Market Direction For 2013 Cons

There are far more cons than pros for market direction falling. The fiscal cliff issue although only partly resolved is just the first of many budget battles yet to be fought. The US deficit must be dealt with but there are no easy solutions. The National Debt is quoted as being anywhere from 25 to 55 trillion dollars as it seems that no one truly knows for sure. The debt ceiling needs to be renegotiated.

Market Direction could take a hit from Christmas Sales figures that may show only a slight gain over last year rather than the 4% many analysts had predicted.

Market direction may also be stunned with the next quarterly earnings start to arrive as they may continue to show more weakness than in the third quarter where many large cap stocks faltered and pulled back starting the second correction of 2012.

Corporations have trimmed their expenses to the max. They have also refinanced at the lowest interest rates in US history. To continue to support higher stock valuations in the long-run, corporations must earn more in 2013 than they did in 2012 and most need an increase of 10% to 15% to justify higher stock prices. What are the chances corporations can reach those goals and what other cost savings measures are left?

Market Direction Outlook

The market direction outlook then is murky but stocks have surprised to the upside before. Once the euphoria over the partial resolution of the fiscal cliff debacle wears thin, we should have a better idea as to the market direction. Until then though staying invested and remaining with consistently winning strategies will be my focus.

Forget The Doom Sayers

The fall of 2012 has seen the return of the doom sayers. Everything from bearish horns, to non-confirmations from the Russell 2000, to tea leaves at Aunt Rosie’s are being quoted as tell-tale signs of an impending collapse. Forget all the doom and gloom. Today with media outlets, websites, television, streaming, radio and much more, investors are constantly bombarded by negativity. This is because negativity sells. It sells books, brings people to blogs where they angrily leave comments which in turn brings in ad revenue for websites, it keeps an audience glued to their televisions and they keep investors away from what is important – their investment strategies.

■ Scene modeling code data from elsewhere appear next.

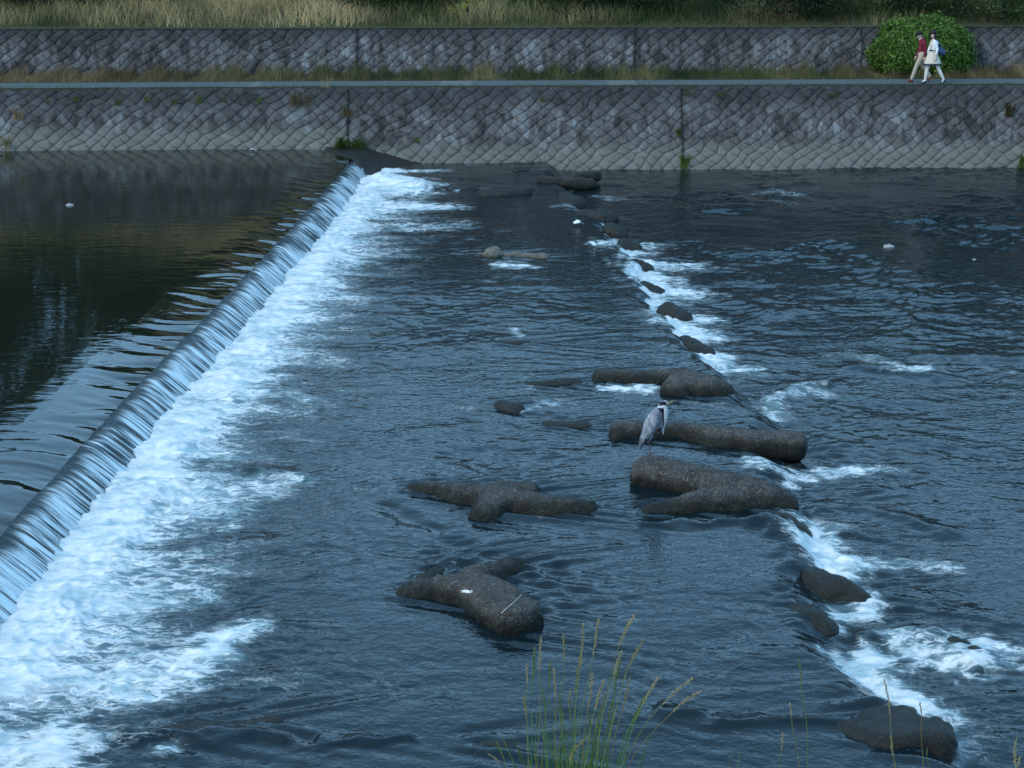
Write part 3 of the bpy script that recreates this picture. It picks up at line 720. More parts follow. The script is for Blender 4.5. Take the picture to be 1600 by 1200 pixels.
def path_mat():
    m, n, p = newmat('path_asphalt'); v = posmap(n)
    c = mixc(n, noise(n, v, .8, 5, .6), (.055, .078, .080), (.082, .108, .108))
    c = mixc(n, math_(n, 'MULTIPLY', mapr(n, noise(n, v, 40, 2), .4, .7), .4), c, (.12, .13, .13))
    sx = ND(n, 'ShaderNodeSeparateXYZ'); n.links.new(v, sx.inputs[0])
    for a, b in ((-2.25, -1.25), (3.0, 3.9), (-8.2, -7.9)):
        f = math_(n, 'MULTIPLY', mapr(n, sx.outputs[0], a, a+.02), mapr(n, sx.outputs[0], b, b-.02))
        c = mixc(n, math_(n, 'MULTIPLY', f, .55), c, (.17, .17, .16))
    n.links.new(c, p.inputs['Base Color']); p.inputs['Roughness'].default_value = .85; bump(n, p, noise(n, v, 60, 3), .3, .01); return m
tag(ribbon('path', -34, 46, lambda u: ytop(u)+.32, lambda u: ytop(u)+1.75, ZT+.012, ZT+.012, path_mat()), kind='structure')
def slope_z(y, u): return 3.70+np.maximum(y-(foot_up(u)+.45), 0)*.42
def slope():
    xs = np.linspace(-60, 80, 160); ys = np.concatenate([np.linspace(0, 12, 40), [20, 60, 400]])
    Xg, T = np.meshgrid(xs, ys, indexing='ij'); Yg = foot_up(Xg)+.40+T
    Zg = slope_z(np.minimum(Yg, foot_up(Xg)+.4+5.5), Xg)+.08*fbm(Xg*.5, Yg*.5, 90, 3)*sst(0, 1, T)
    me = npmesh('far_bank', np.stack([Xg, Yg, Zg], -1).reshape(-1, 3), grid_faces(len(xs), len(ys))[:, ::-1], True)
    tag(link('far_bank', me, M_GROUND), kind='structure')
slope()
# river bed and wide ground sheet
me = npmesh('ground', [(-1500, -1500, -1.2), (1500, -1500, -1.2), (1500, 1500, -1.2), (-1500, 1500, -1.2)], [(0, 1, 2, 3)])
tag(link('ground', me, M_DIRT), kind='structure')
# near bank under the camera
def near_bank():
    prof = [(-60, 3.6), (-3, 3.6), (3, 3.65), (5.5, 3.6), (6.3, 3.55), (6.7, 3.35), (9.0, -.2), (9.3, -.7)]
    xs = np.linspace(-60, 60, 120); V = []
    for x in xs:
        for y, z in prof: V.append((x, y, z+.04*float(perlin(x*.7, y*.7, 91))))
    me = npmesh('near_bank', np.array(V), grid_faces(len(xs), len(prof)), True)
    tag(link('near_bank', me, M_GROUND), kind='structure')
near_bank()

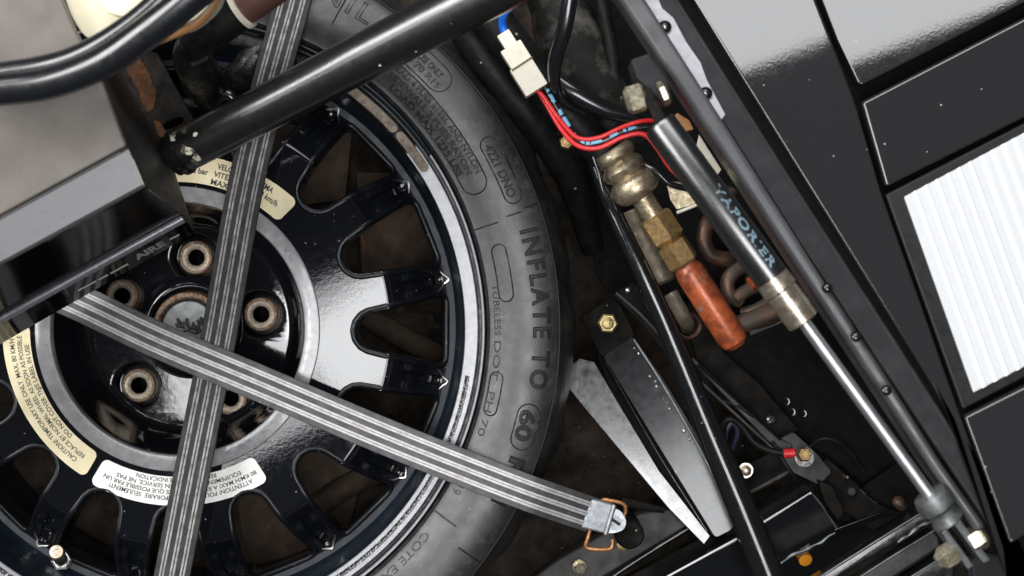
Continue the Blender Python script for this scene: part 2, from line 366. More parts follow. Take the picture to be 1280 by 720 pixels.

Consider 2013 As The Year Of Strategies

Don’t fear the market direction but instead vow that this year you will earn profit in any market direction, up or down. Stay focused and learn strategies that you understand and can implement easily. Only use strategies that suit your method or style of investing.

Consider studying the market direction portfolio which using the Ultra ETFs for up and down markets. Contemplate learning the Spy Puts Hedge or the Trading For Pennies Strategy to profit from market direction, again up or down.

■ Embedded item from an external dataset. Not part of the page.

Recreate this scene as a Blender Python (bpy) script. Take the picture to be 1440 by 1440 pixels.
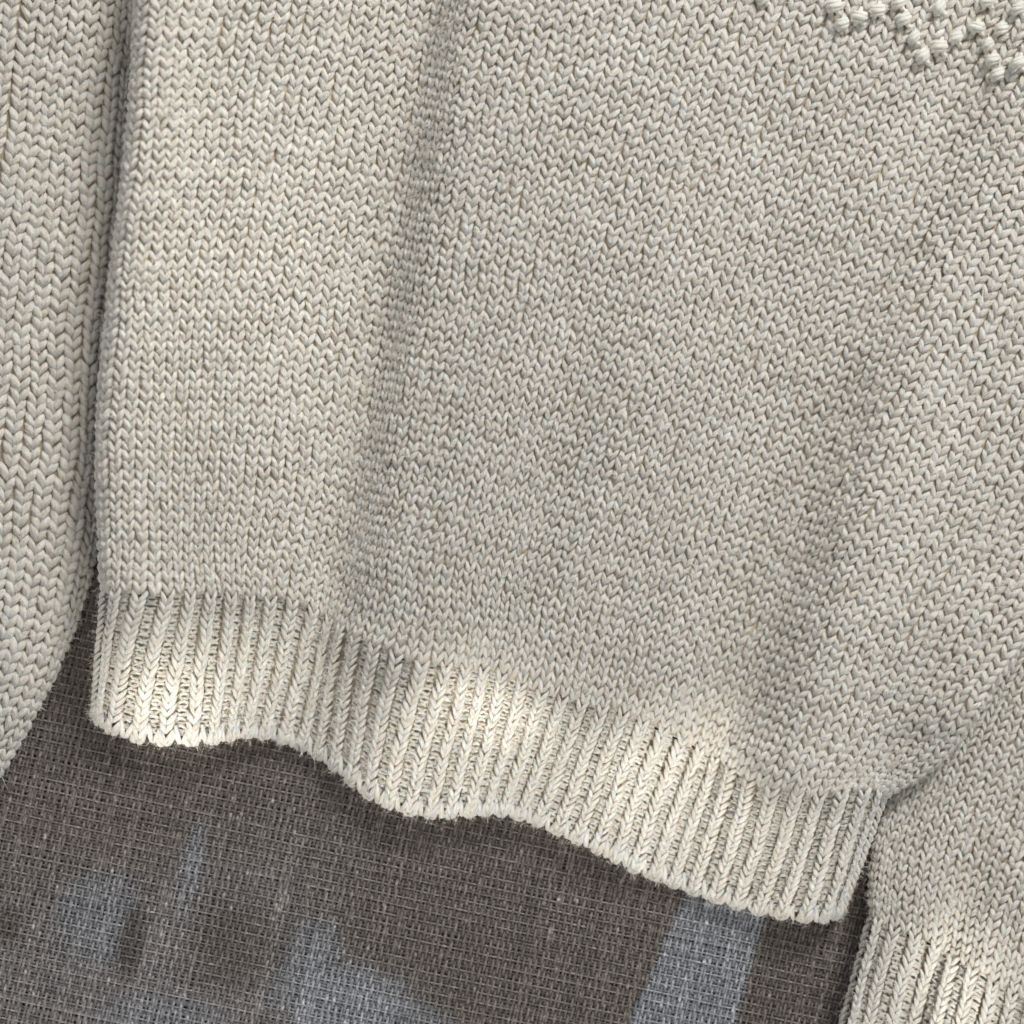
import bpy, math
import numpy as np
from mathutils import Vector

rng = np.random.default_rng(7)
PI = math.pi
# one unit of the working plan is a quarter of a millimetre: the view covers 36 x 36 cm
U = 1.0 / 4000.0
CAM_D = 2000.0                      # lens height above the cloth, in plan units
C0 = 720.0                          # plan centre

# ------------------------------------------------------------------ camera, light, exposure
scene = bpy.context.scene
for o in list(bpy.data.objects):
    bpy.data.objects.remove(o)
cam_d = bpy.data.cameras.new("camera")
cam = bpy.data.objects.new("camera", cam_d)
scene.collection.objects.link(cam)
cam.location = (0, 0, CAM_D * U)
cam_d.sensor_width = 36
cam_d.lens = 18.0 / (720.0 / CAM_D)
cam_d.clip_start = 0.01
cam_d.clip_end = 50
cam_d.dof.use_dof = True
cam_d.dof.focus_distance = (CAM_D - 62) * U
cam_d.dof.aperture_fstop = 3.2
scene.camera = cam

world = bpy.data.worlds.new("World")
scene.world = world
world.use_nodes = True
bg = world.node_tree.nodes['Background']
bg.inputs[0].default_value = (1.0, 0.98, 0.97, 1)
bg.inputs[1].default_value = 0.31

def area(name, loc, target, size, power, col):
    l = bpy.data.lights.new(name, 'AREA')
    l.energy = power; l.size = size; l.color = col
    o = bpy.data.objects.new(name, l)
    scene.collection.objects.link(o)
    o.location = loc
    o.rotation_euler = (Vector(target) - Vector(loc)).to_track_quat('-Z', 'Y').to_euler()
    return o

def plan(x, y, h=0.0):
    k = (CAM_D - h) / CAM_D
    return ((x - C0) * k * U, -(y - C0) * k * U, h * U)

def spot(name, x, y, ang, blend, power, col, off=(0.42, 0.62, 0.80), radius=0.01):
    l = bpy.data.lights.new(name, 'SPOT')
    l.energy = power; l.color = col; l.spot_size = math.radians(ang); l.spot_blend = blend
    l.shadow_soft_size = radius
    o = bpy.data.objects.new(name, l)
    scene.collection.objects.link(o)
    t = Vector(plan(x, y, 40)); p = t + Vector(off)
    o.location = p
    o.rotation_euler = (t - p).to_track_quat('-Z', 'Y').to_euler()
    return o

KEYDIR = Vector((0.38, 0.62, 0.50)).normalized()
area("window_light", tuple(KEYDIR * 1.5), (0, 0, 0), 0.36, 16.8, (1.0, 0.975, 0.945))
area("room_fill", (-1.3, 0.35, 0.75), (0, 0, 0), 0.9, 2.3, (0.86, 0.92, 1.0))
area("side_fill", (1.25, -0.55, 0.55), (0, 0, 0), 0.6, 3.4, (0.90, 0.95, 1.0))  # added cool fill that brightens the body's right edge
WARM = (1.0, 0.945, 0.85)
# added narrow spot lamps imitating patches of low sunlight on hem and cuff
for sx, sy, sa, sp in ((250, 1012, 3.2, 10), (175, 990, 3.0, 6), (285, 930, 3.8, 9), (200, 900, 3.4, 5), (375, 980, 3.4, 6),
                       (430, 930, 3.0, 4), (525, 1060, 3.4, 6), (600, 1110, 3.2, 8), (640, 1030, 3.8, 5), (690, 958, 1.9, 17),
                       (748, 978, 1.7, 13), (628, 950, 1.8, 11), (745, 1090, 3.8, 8), (850, 1120, 4.0, 9), (950, 1150, 4.0, 9),
                       (1050, 1190, 4.0, 8), (1130, 1230, 3.8, 6), (908, 1072, 2.0, 6), (1002, 1090, 1.8, 9), (872, 1040, 1.5, 5), (250, 1028, 2.0, 6),
                       (1340, 1360, 2.4, 13), (1290, 1420, 3.4, 6), (1390, 1420, 3.0, 8)):
    spot("sunlike_spot", sx, sy, sa, 1.0, sp * 2.2, WARM, off=(-0.10, -0.72, 0.72))
for sx, sy, sa, sp in ((300, 170, 9, 4), (285, 420, 7, 3), (300, 640, 8, 4)):  # wider added spots imitating sun on the left of the body
    spot("sunlike_spot", sx, sy, sa, 1.0, sp * 1.5, WARM)
scene.cycles.diffuse_bounces = 8
scene.cycles.max_bounces = 12
scene.view_settings.view_transform = 'Standard'
scene.view_settings.look = 'None'
scene.view_settings.exposure = 0.0
scene.view_settings.gamma = 1.0

# ------------------------------------------------------------------ materials
def nodes_of(name):
    m = bpy.data.materials.new(name); m.use_nodes = True
    nt = m.node_tree
    return m, nt, nt.nodes['Principled BSDF']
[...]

Think about the value of having a plan and setting up solid strategies. Consider how valuable in the money covered calls are to get out of assigned stock as quickly as possible, so you can get your capital back out working for you every day.

Let 2013 be the year you learn support and resistance techniques so you can learn to sell puts only at support and buy them back at resistance.

Stay Focused and Consistent – Remember Planning Works

As we work our way through 2013 stay focused on quality, large cap dividend paying stocks with solid balance sheets. Stay consistently with strategies that are providing profits and stop strategies that are losing capital. Finally, remember that planning works. The importance of having a plan and the importance of strategy cannot be understated. I cannot judge what problems and dangers 2013 will bring for my investments, but I do know that because I have goals and strategies that provide profit and protection I will be just fine.

I also know that when I focus on capital preservation, the profits will take care of themselves.

Best Wishes for a healthy, happy and prosperous 2013 and thanks to everyone for your support of FullyInformed.com. I just know we will have a lot of fun together in 2013!